Ok Janice I will repeat the answer here with more clarification:
If you integrate the first equation above:
[math]
E=\int^x_0{F.dx}=\int^t_0{F.vdt}=\int^t_0{\frac{d(mv)}{dt}.vdt}=\int{(v^2dm+mvdv)}
[/math]
if you integrate it in a regular way you will get the standard equation that gives us the kinetic energy:
[math]E_k=\int{(v^2dm+mvdv)}=m\int^v_0{vdv}=\frac{1}{2}mv^2
[/math]
that is if you assume dm=0 for normal velocities. The reason why we are getting the "half" in this equation is because the velocity increases gradually with time, which makes the integration equals the area of the triangle. Please see the figure in E=mc^2.

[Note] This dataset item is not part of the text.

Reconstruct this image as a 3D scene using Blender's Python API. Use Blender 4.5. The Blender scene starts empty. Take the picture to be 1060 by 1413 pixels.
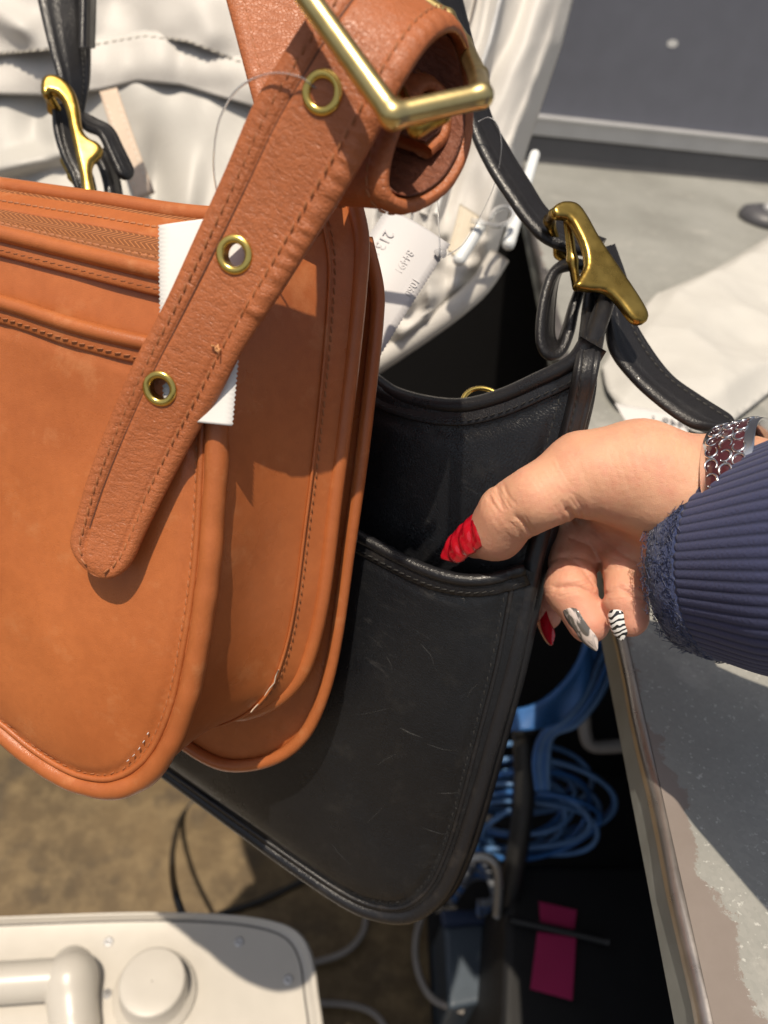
import bpy, math, random
import numpy as np
from mathutils import Vector, Matrix, geometry as mgeo, noise as mnoise

# ------------------------------------------------------------------ camera, light
S = bpy.context.scene
random.seed(7); rng = np.random.default_rng(7)
PITCH, ROLL, CAMZ = 40.0, 9.0, 1.1
_t, _a = math.radians(PITCH), math.radians(ROLL)
R0 = np.array([1., 0, 0]); U0 = np.array([0, math.sin(_t), math.cos(_t)]); FW = np.array([0, math.cos(_t), -math.sin(_t)])
RT = math.cos(_a)*R0 + math.sin(_a)*U0
UP = -math.sin(_a)*R0 + math.cos(_a)*U0
CC = np.array([0, 0, CAMZ]); Z = np.array([0, 0, 1.])
cd = bpy.data.cameras.new('camera'); cam = bpy.data.objects.new('camera', cd); S.collection.objects.link(cam)
m = Matrix.Identity(4)
for i in range(3):
    m[i][0], m[i][1], m[i][2], m[i][3] = RT[i], UP[i], -FW[i], CC[i]
cam.matrix_world = m
cd.sensor_fit = 'VERTICAL'; cd.sensor_height = 36; cd.sensor_width = 27
cd.lens = 36*1060/1413; cd.clip_start = .01; cd.clip_end = 200
cd.dof.use_dof = True; cd.dof.focus_distance = .30; cd.dof.aperture_fstop = 8.5
S.camera = cam
LC = (.04, -.84, 1.0)                                  # the sun's direction seen from the camera
LD = LC[0]*RT + LC[1]*UP + LC[2]*FW; LD /= np.linalg.norm(LD)
w = bpy.data.worlds.new('World'); S.world = w; w.use_nodes = True
wn = w.node_tree; wb = wn.nodes['Background']
sky = wn.nodes.new('ShaderNodeTexSky'); sky.sky_type = 'NISHITA'; sky.sun_disc = False
sky.sun_elevation = math.asin(-LD[2]); sky.sun_rotation = math.atan2(-LD[0], -LD[1])
sky.air_density = 1.0; sky.dust_density = 3.0
hs = wn.nodes.new('ShaderNodeHueSaturation'); hs.inputs['Saturation'].default_value = .5
wn.links.new(sky.outputs[0], hs.inputs['Color']); wn.links.new(hs.outputs[0], wb.inputs[0]); wb.inputs[1].default_value = .095
sl = bpy.data.lights.new('sun', 'SUN'); sl.energy = 4.3; sl.angle = math.radians(.55); sl.color = (1, .87, .70)
so = bpy.data.objects.new('sun', sl); S.collection.objects.link(so)
so.rotation_euler = Vector(LD).to_track_quat('-Z', 'Y').to_euler(); so.location = (-.5, -1, 3)
S.view_settings.view_transform = 'Standard'; S.view_settings.look = 'None'
S.view_settings.gamma = 1; S.view_settings.exposure = 0.0
S.render.engine = 'CYCLES'
S.cycles.max_bounces = 6; S.cycles.diffuse_bounces = 3; S.cycles.glossy_bounces = 3; S.cycles.transmission_bounces = 5
S.cycles.caustics_reflective = False; S.cycles.caustics_refractive = False

# ------------------------------------------------------------------ geometry helpers
def ray(x, y): return (x-530)/1060*RT + (706.5-y)/1060*UP + FW
def P(x, y, d): return CC + d*ray(x, y)
def PP(l): return np.array([P(*q) for q in l])
def on(x, y, p0, n):
    v = ray(x, y); return CC + v*(np.dot(p0-CC, n)/np.dot(v, n))
def onz(x, y, z): return on(x, y, np.array([0, 0, z]), Z)
def nrm(v): return v/(np.linalg.norm(v, axis=-1, keepdims=True)+1e-12)

class Plane:
    def __init__(s, q, heading, tilt):
        h, t = math.radians(heading), math.radians(tilt)
        s.q = q; s.n = math.cos(t)*np.array([-math.sin(h), -math.cos(h), 0]) + math.sin(t)*Z
        s.e = np.array([math.cos(h), -math.sin(h), 0]); s.u = np.cross(s.n, s.e); s.u *= np.sign(s.u[2])
    def st(s, x, y):
        p = on(x, y, s.q, s.n)-s.q; return (float(p@s.e), float(p@s.u))
    def sts(s, l): return np.array([s.st(*q) for q in l])
    def w(s, a, h=0.0):
        a = np.asarray(a); h = np.asarray(h)
        return s.q + a[..., 0:1]*s.e + a[..., 1:2]*s.u + (h[..., None]*s.n if h.ndim else h*s.n)
    def off(s, h):
        o = Plane.__new__(Plane); o.q = s.q+h*s.n; o.n, o.e, o.u = s.n, s.e, s.u; return o

def catmull(p, n, closed=False):
    p = np.asarray(p, float); k = len(p)
    if closed: q = np.vstack([p[-1:], p, p[:2]]); segs = k
    else: q = np.vstack([2*p[0]-p[1], p, 2*p[-1]-p[-2]]); segs = k-1
    out = []
    M = 24
    for i in range(segs):
        a, b, c, d = q[i], q[i+1], q[i+2], q[i+3]
        for j in range(M):
            t = j/M
            out.append(.5*((2*b)+(-a+c)*t+(2*a-5*b+4*c-d)*t*t+(-a+3*b-3*c+d)*t**3))
    out.append(q[-2] if not closed else p[0])
    out = np.array(out)
    L = np.r_[0, np.cumsum(np.linalg.norm(np.diff(out, axis=0), axis=1))]
    s = np.linspace(0, L[-1], n+1 if closed else n)
    r = np.stack([np.interp(s, L, out[:, i]) for i in range(out.shape[1])], 1)
    return r[:-1] if closed else r

def resample(p, n):
    p = np.asarray(p, float); L = np.r_[0, np.cumsum(np.linalg.norm(np.diff(p, axis=0), axis=1))]
    s = np.linspace(0, L[-1], n); return np.stack([np.interp(s, L, p[:, i]) for i in range(p.shape[1])], 1)

def loc_of(parent):
    l = np.zeros(3)
    while parent is not None:
        l = l+np.array(parent.location); parent = parent.parent
    return l

def mesh(name, v, f, mat, parent=None, smooth=True, uv=None, loc=None, kind=None, label=None):
    v = np.asarray(v, float)
    if parent is not None: l = loc_of(parent); pl = np.zeros(3)
    else: l = pl = np.array(loc) if loc is not None else np.array([v[:, 0].mean(), v[:, 1].mean(), v[:, 2].min()])
    me = bpy.data.meshes.new(name); me.from_pydata((v-l).tolist(), [], [list(map(int, q)) for q in f]); me.update()
    if smooth: me.polygons.foreach_set('use_smooth', [True]*len(me.polygons))
    if uv is not None:
        ul = me.uv_layers.new(name='UVMap'); li = np.zeros(len(me.loops), int); me.loops.foreach_get('vertex_index', li)
        ul.data.foreach_set('uv', np.asarray(uv, float)[li].ravel())
    if mat is not None: me.materials.append(mat)
    o = bpy.data.objects.new(name, me); S.collection.objects.link(o)
    if parent is not None: o.parent = parent
    else: o.location = pl
    if kind: o['kind'] = kind
    if label: o['label'] = label
    return o

def thing(name, label, cat, loc, group=None):
    o = bpy.data.objects.new(name, None); S.collection.objects.link(o); o.location = loc; o.empty_display_size = .02
    o['label'] = label; o['category'] = cat
    if group: o['group'] = group
    return o
def tag(o, label, cat, group=None):
    o['label'] = label; o['category'] = cat
    if group: o['group'] = group
    return o
def struct(o): o['kind'] = 'structure'; return o
def solid(o, t, off=-1.0):
    md = o.modifiers.new('solidify', 'SOLIDIFY'); md.thickness = t; md.offset = off; return o
def bevel(o, wd, seg=3):
    md = o.modifiers.new('bevel', 'BEVEL'); md.width = wd; md.segments = seg; md.limit_method = 'ANGLE'; return o

def grid_faces(nu, nv, cu=False, cv=False):
    f = []
    for i in range(nu if cu else nu-1):
        for j in range(nv if cv else nv-1):
            a, b = i, (i+1) % nu; c, d = j, (j+1) % nv
            f.append((a*nv+c, b*nv+c, b*nv+d, a*nv+d))
    return f

def tube_data(pts, r, seg=10, closed=False, flat=1.0, up=None):
    p = np.asarray(pts, float); n = len(p)
    T = nrm(np.roll(p, -1, 0)-np.roll(p, 1, 0)) if closed else nrm(np.gradient(p, axis=0))
    a = up if up is not None else (Z if abs(T[0]@Z) < .9 else R0)
    X = []
    x = a-T[0]*(a@T[0])
    for i in range(n):
        x = x-T[i]*(x@T[i]); x = x/np.linalg.norm(x); X.append(x)
    X = np.array(X); Y = np.cross(T, X)
    r = np.broadcast_to(np.asarray(r, float), (n,))
    th = np.linspace(0, 2*math.pi, seg, endpoint=False)
    v = p[:, None]+r[:, None, None]*(np.cos(th)[None, :, None]*X[:, None]+flat*np.sin(th)[None, :, None]*Y[:, None])
    f = grid_faces(n, seg, closed, True)
    v = v.reshape(-1, 3)
    if not closed:
        f = f+[tuple(range(seg))[::-1], tuple(range((n-1)*seg, n*seg))]
    d = np.r_[0, np.cumsum(np.linalg.norm(np.diff(p, axis=0), axis=1))]
    uv = np.stack([np.repeat(d, seg), np.tile(th/(2*math.pi)*.02, n)], 1)
    return v, f, uv
def tube(name, pts, r, mat, parent=None, seg=10, closed=False, n=None, **k):
    kk = {q: k.pop(q) for q in ('flat', 'up') if q in k}
    p = catmull(pts, n, closed) if n else np.asarray(pts)
    v, f, uv = tube_data(p, r, seg, closed, **kk)
    return mesh(name, v, f, mat, parent, uv=uv, **k)
def join(parts):
    V, F, o = [], [], 0
    for v, f in parts:
        V.append(np.asarray(v)); F += [tuple(i+o for i in q) for q in f]; o += len(v)
    return np.vstack(V), F

def stitches(name, pts, nor, mat, parent, ln=.0024, gap=.0011, wd=.00032, ht=.00025, skew=.10):
    p = np.asarray(pts); L = np.r_[0, np.cumsum(np.linalg.norm(np.diff(p, axis=0), axis=1))]
    n = int(L[-1]/(ln+gap)); nor = np.broadcast_to(np.asarray(nor, float), p.shape)
    g = lambda s, a: np.array([np.interp(s, L, a[:, i]) for i in range(3)])
    V, F = [], []
    for i in range(n):
        s0 = i*(ln+gap)+rng.uniform(-.0002, .0002); a, b = g(s0, p), g(s0+ln, p); nn = nrm(g(s0, nor))
        t = nrm(b-a); sd = np.cross(nn, t); a = a-sd*ln*skew; b = b+sd*ln*skew
        o = len(V)
        for c, k in ((a, .25), (a+(b-a)*.2, 1), (a+(b-a)*.8, 1), (b, .25)):
            V += [c-sd*wd*(.4+.6*k)-nn*.0004, c+nn*ht*k, c+sd*wd*(.4+.6*k)-nn*.0004]
        for q in range(3):
            for e in range(2):
                F.append((o+q*3+e, o+q*3+3+e, o+q*3+4+e, o+q*3+1+e))
    return mesh(name, V, F, mat, parent, kind='stuff')

def inset(poly, d, closed=False):
    p = np.asarray(poly); T = nrm(np.roll(p, -1, 0)-np.roll(p, 1, 0)) if closed else nrm(np.gradient(p, axis=0))
    return p+d*np.stack([-T[:, 1], T[:, 0]], 1)          # to the left of travel

def dist_poly(q, poly, closed=True):
    a = np.asarray(poly); b = np.roll(a, -1, 0)
    if not closed: a, b = a[:-1], b[:-1]
    out = np.full(len(q), 1e9)
    for i in range(len(a)):
        e = b[i]-a[i]; L = e@e+1e-15; t = np.clip(((q-a[i])@e)/L, 0, 1)
        out = np.minimum(out, np.linalg.norm(q-a[i]-t[:, None]*e, axis=1))
    return out
def inside(q, poly):
    a = np.asarray(poly); b = np.roll(a, -1, 0); c = np.zeros(len(q), bool)
    for i in range(len(a)):
        k = (a[i, 1] > q[:, 1]) != (b[i, 1] > q[:, 1])
        x = (b[i, 0]-a[i, 0])*(q[:, 1]-a[i, 1])/((b[i, 1]-a[i, 1])+1e-15)+a[i, 0]
        c ^= k & (q[:, 0] < x)
    return c

def panel(name, pl, outline, mat, parent, h=None, sp=.0022, thick=0, **k):
    o = np.asarray(outline); lo, hi = o.min(0), o.max(0)
    X, Y = np.meshgrid(np.arange(lo[0], hi[0], sp), np.arange(lo[1], hi[1], sp)); X = X+(np.arange(X.shape[0]) % 2)[:, None]*sp/2
    q = np.stack([X.ravel(), Y.ravel()], 1); q = q[inside(q, o)]; q = q[dist_poly(q, o) > sp*.5]
    pts = [Vector((float(a[0]), float(a[1]))) for a in np.vstack([o, q])]
    no = len(o)
    r = mgeo.delaunay_2d_cdt(pts, [], [list(range(no))], 1, 1e-7)
    v2 = np.array([list(a) for a in r[0]])
    hh = h(v2, dist_poly(v2, o)) if h else np.zeros(len(v2))
    f = r[2]
    V = pl.w(v2, hh)
    # face direction
    a, b, c = (V[i] for i in f[len(f)//2][:3])
    if np.cross(b-a, c-a)@pl.n < 0: f = [q[::-1] for q in f]
    ob = mesh(name, V, f, mat, parent, uv=v2, **k)
    if thick: solid(ob, thick, -1)
    return ob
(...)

Now if you integrate the same first equation above from 0 to c but considering that this happens abruptly without gradual increase on the outer time level because it is not possible to accelerate a mass to the speed of light on the normal time level, but I showed in the article that it is possible on the inner level of time which appear instantaneous on the outer level. So we get:
[math]E=\int{(v^2dm+mvdv)}=m\int^c_0{v.dv}=mc^2[/math]
In this case the integration will give us the area of the square as in the figure in E=mc^2.

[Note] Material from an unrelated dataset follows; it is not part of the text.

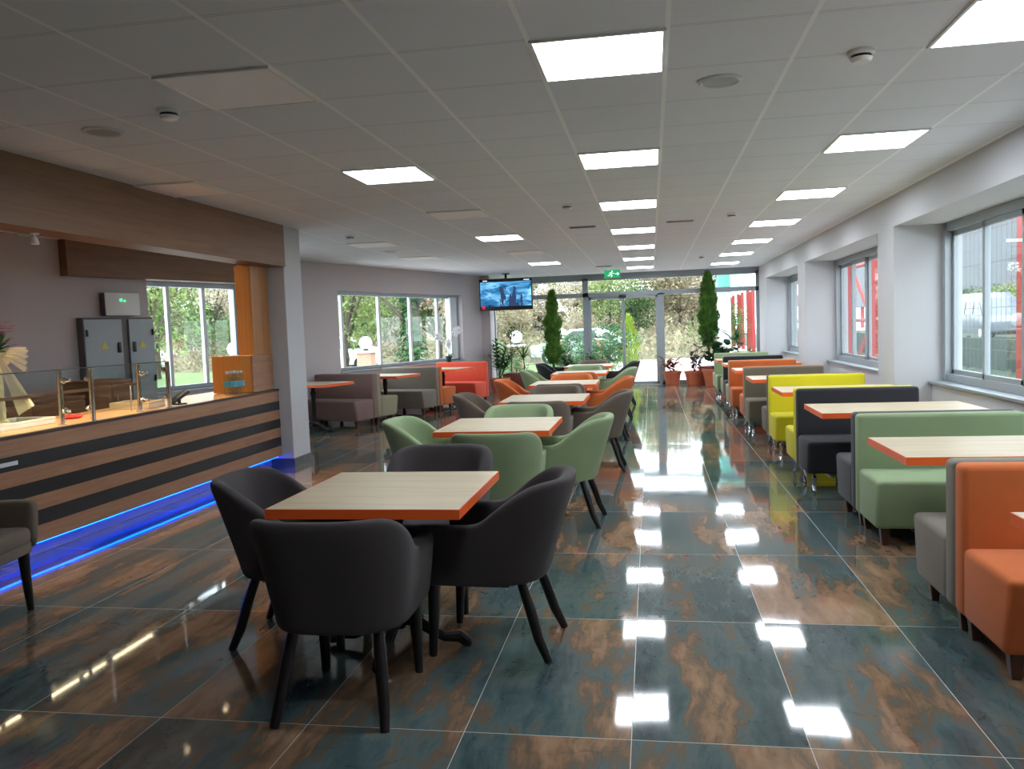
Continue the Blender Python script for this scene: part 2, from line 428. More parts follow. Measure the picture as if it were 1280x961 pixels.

Also you can get the same result if you integrate from m to zero or vice versa (and considering dv=0):
[math]E=\int{(v^2dm+mvdv)}=\int^0_m{v^2dm}=mv^2=mc^2
[/math]
Or also from 0 to m, it will give the same result, which corresponds for example to the emission of radiation while the first one corresponds to the absorption.
I hope this clarifies the problem.
Please tell me if you need more clarification, because this is really in the heart of the mathematical formulation of the single monad model.